This House in Buenos Aires Now Encloses a Small Jungle After Some Clever Carving
Built at the turn of the 20th century, Casa Leiva by local firm Giusto Van Campenhout features a central courtyard with a classical oculus rendered in workaday concrete.
Built at the turn of the 20th century, Casa Leiva by local firm Giusto Van Campenhout features a central courtyard with a classical oculus rendered in workaday concrete.
Patricio "Pato" Martinez discovered his new house next to a dilapidated industrial building on a leafy street in Chacarita, the neighborhood du jour for young Buenos Aires creatives. The slightly shabby "casa chorizo" (a historical style characterized by outdoor hallways) still had its original early-20th-century details.

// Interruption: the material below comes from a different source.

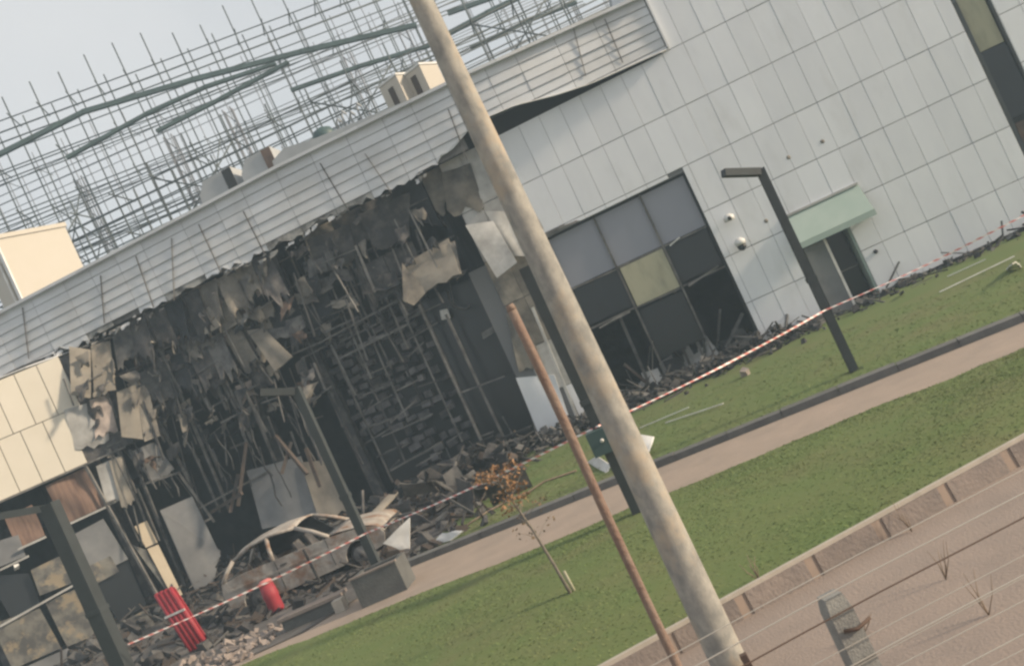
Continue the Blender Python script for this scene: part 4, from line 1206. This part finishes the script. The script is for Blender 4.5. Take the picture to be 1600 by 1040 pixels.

And shopworn as it looked, the single-story structure was solid—plus, at 1,800 square feet, the lot was unusually large. Pato took the leap, bought the building, and called on his old friend Santiago Giusto, who runs a Brussels- and Buenos Aires–based architecture firm with his business partner, Nelson Van Campenhout, to renovate it. For Giusto, it was a chance to update a distinctly Argentinean building as his first residential commission in his home country.
"The first stage of the project was to understand what the function of the existing structure would be. How could we work with it and give it new meaning?"